Широкое распространение получили якобы падавшие с неба грамоты, посредством которых господь изъявлял намерение взять под защиту ратников Божьих. По уверению Эккехарда Аурского, он сам держал в своих руках копию такого небесного послания (подлинник же его будто бы хранился в иерусалимской церкви Святого Гроба). Некоторые люди, писал аббат-хронист, "показывали знак креста, сам собою, божественным образом отпечатавшийся на их лбах или одежде или какой-нибудь части тела", что, по общему мнению, являлось указанием Господа Бога: надлежит приступать к войне против нехристей. Любые необычные явления в природе и в человеческой жизни вроде преждевременных родов у женщин интерпретировались как свидетельства приближения грозных событий.

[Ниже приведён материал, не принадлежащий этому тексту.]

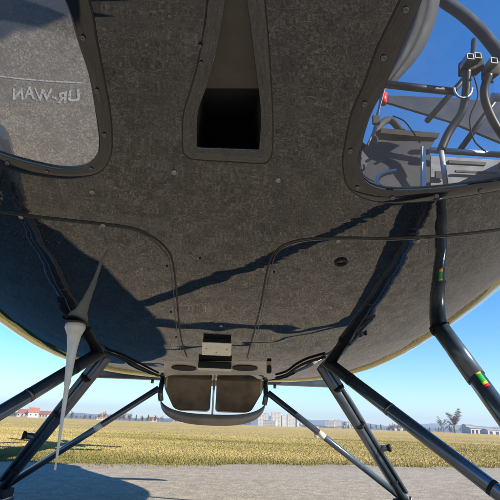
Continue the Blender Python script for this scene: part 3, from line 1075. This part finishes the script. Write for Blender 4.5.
me.loops.foreach_set('vertex_index', tri.ravel().astype(np.int32))
me.polygons.add(len(tri))
me.polygons.foreach_set('loop_start', (np.arange(len(tri)) * 3).astype(np.int32))
me.polygons.foreach_set('loop_total', np.full(len(tri), 3, np.int32))
tone = np.clip(.34 + .46 * patch + .26 * (rng.random(n) - .5) - .30 * nearv + .1 * np.sin(Y * 2.1 + .6 * np.sin(X * .7)), 0, 1)
at = me.attributes.new('tone', 'FLOAT', 'POINT')
at.data.foreach_set('value', np.repeat(tone, 5).astype(np.float32))
me.update(calc_edges=True)
me.materials.append(M['blade'])
go = bpy.data.objects.new('grass', me)
col.objects.link(go)
tag(go, 'short dry yellow green grass beyond the asphalt edge', 'grass', kind='stuff')

# ------------------------------------------------------------------ far side of the field
def horizon(px, dist):
    """ground point at the given distance in the direction of image column px"""
    yh = 424 + (px - 250) * .0366
    d = CROT @ Vector((px - 250, 250 - yh, -FPX))
    return Vector((d.x / d.y * dist, dist, -.012))
PXM = lambda dist: dist / 531.0                    # metres per photograph pixel near the horizon

# hills
V, F = [], []
nx, ny = 160, 12
for j in range(ny + 1):
    for i in range(nx + 1):
        x = -5200 + 10400 * i / nx
        y = 4600 + 1500 * j / ny
        prof = math.sin(math.pi * j / ny) ** .8
        hh = 52 + 24 * math.sin(x * .0011 + 1.0) + 18 * math.sin(x * .0029 + .6) + 9 * math.sin(x * .0071) + 5 * math.sin(x * .017 + j)
        if x > 1300: hh += 22 * sst(x, 1300, 2100)
        V.append((x, y, -2 + max(6, hh) * prof))
for j in range(ny):
    for i in range(nx):
        q = j * (nx + 1) + i
        F.append((q, q + 1, q + nx + 2, q + nx + 1))
tag(mesh_obj('hills', V, F, M['hill']), kind='structure')

# trees
def bare_tree_mesh(seed, hgt, spread, dens=1600):
    rr = random.Random(seed)
    tv, tf = [], []
    def limb(a, b, r0, r1):
        V, F = tube_data([a, a.lerp(b, .5) + Vector((rr.uniform(-.1, .1), rr.uniform(-.1, .1), 0)) * (b - a).length * .4, b], [r0, (r0 + r1) / 2, r1], 6)
        o = len(tv); tv.extend(V); tf.extend([tuple(i + o for i in f) for f in F])
    top = Vector((rr.uniform(-.3, .3), 0, hgt * .62))
    limb(Vector((0, 0, 0)), top, hgt * .022, hgt * .008)
    tips = []
    for k in range(13):
        st = top * rr.uniform(.3, 1)
        a = rr.uniform(0, 6.28)
        L = hgt * rr.uniform(.25, .42)
        e = st + Vector((math.cos(a) * spread * rr.uniform(.4, 1), math.sin(a) * spread * rr.uniform(.4, 1), L * rr.uniform(.6, 1.1)))
        limb(st, e, hgt * .008, hgt * .002)
        tips += [st.lerp(e, t) for t in (.4, .6, .8, 1)]
    cv, cf = [], []
    for k in range(dens):
        p = rr.choice(tips)
        d = Vector((rr.gauss(0, 1), rr.gauss(0, 1), abs(rr.gauss(.5, .8)))).normalized()
        L = hgt * rr.uniform(.06, .15)
        w = d.orthogonal().normalized() * hgt * .0035
        q = p + d * L
        o = len(cv)
        cv += [p - w, p + w, q]
        cf.append((o, o + 1, o + 2))
    return (tv, tf), (cv, cf)
def conifer_mesh(seed, hgt, dens=800):
    rr = random.Random(seed)
    V, F = tube_data([Vector((0, 0, 0)), Vector((0, 0, hgt * .95))], [hgt * .02, hgt * .003], 6)
    cv, cf = [], []
    for k in range(dens):
        t = rr.random() ** .7
        rad = hgt * .24 * (1 - t) + .02 * hgt
        a = rr.uniform(0, 6.28)
        r = rad * rr.uniform(.3, 1)
        p = Vector((math.cos(a) * r, math.sin(a) * r, hgt * (.1 + .88 * t)))
        s_ = hgt * .05
        q = p + Vector((math.cos(a), math.sin(a), -.5)) * s_
        w = Vector((-math.sin(a), math.cos(a), rr.uniform(-.3, .3))) * s_ * .5
        o = len(cv)
        cv += [p - w, p + w, q]
        cf.append((o, o + 1, o + 2))
    return (V, F), (cv, cf)
def make_tree(name, data, cm, label, group, loc, sc_=1, rz=0):
    t = empty(name, loc, rz)
    t.scale = (sc_,) * 3
    tag(t, label, 'tree', group)
    mesh_obj('trunk', *data[0], M['bark'], t)
    mesh_obj('crown', *data[1], M[cm], t, smooth=False)
    return t
def copy_tree(t, loc, sc_, rz, label=None):
    c = t.copy(); col.objects.link(c)
    c.location = loc; c.scale = (sc_,) * 3; c.rotation_euler = (0, 0, rz)
    if label: c['label'] = label
    for ch in t.children:
        d = ch.copy(); col.objects.link(d); d.parent = c
    return c
GT = 'trees along the far edge of the field'
LB = 'small leafless tree in the hazy row along the far edge of the field'
LC = 'dark conifer in the hazy row along the far edge of the field'
bt = [bare_tree_mesh(3 + k, 9, 3.4) for k in range(3)]
ct = conifer_mesh(9, 9)
rt = random.Random(5)
protos = [make_tree('bare_tree', bt[k], 'twig', LB, GT, horizon(100 + 12 * k, 560), .8 + .1 * k, k) for k in range(3)]
pc = make_tree('conifer_tree', ct, 'ever', LC, GT, horizon(136, 600), .8)
spots = []
for px in tuple(rt.uniform(-10, 165) for _ in range(34)) + tuple(rt.uniform(345, 500) for _ in range(30)) + (4, 12, 17, 52, 58, 70, 76, 84, 90, 96, 108, 116, 122, 130, 141, 148, 155, 163, 176, 186, 236, 244, 250, 300, 352, 360, 372, 381, 390, 398, 424, 430, 436, 441, 470, 476, 484, 492, 505, -8, -20, -34):
    spots.append((px, rt.uniform(480, 680), rt.uniform(.45, .9)))
for i, (px, d, s_) in enumerate(spots):
    if i % 4 == 3:
        copy_tree(pc, horizon(px, d), s_ * .9, rt.uniform(0, 6))
    else:
        copy_tree(protos[i % 3], horizon(px, d), s_, rt.uniform(0, 6))
big1 = make_tree('bare_tree', bare_tree_mesh(31, 13.5, 6.0, 4200), 'twig', 'largest leafless tree, right of centre beyond the field, before white buildings', None, horizon(455, 300))
big2 = make_tree('bare_tree', bare_tree_mesh(32, 8.5, 5.0, 2500), 'twig', 'lower leafless tree just left of the largest bare tree at the field edge', None, horizon(444, 310))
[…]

Если проповеди епископов и аббатов рассчитаны были на рыцарство и феодальную знать, то монахи и юродивые обращались к простолюдинам. Высшие иерархи церкви - а ведь иные из них запятнали себя в глазах бедняков откровенным стяжательством (епископы нередко покупали за деньги свою доходную должность) - не внушали доверия низам. Идеальный пастырь рисовался им в образе человека, подражающего Христу и его апостолам, которые не владели никакими богатствами. Вот почему наибольшую популярность в массах приобрели тогда монахи Робер д'Арбриссель и в особенности пикардиец Петр Пустынник, фанатические проповедники священной войны, выступавшие зимой 1095-1096 г. главным образом в Северо-Восточной Франции и в Лотарингии, а Петр (несколько позднее) и в прирейнских городах Германии. Тот и другой, по всей видимости, действовали во исполнение поручений Урбана II.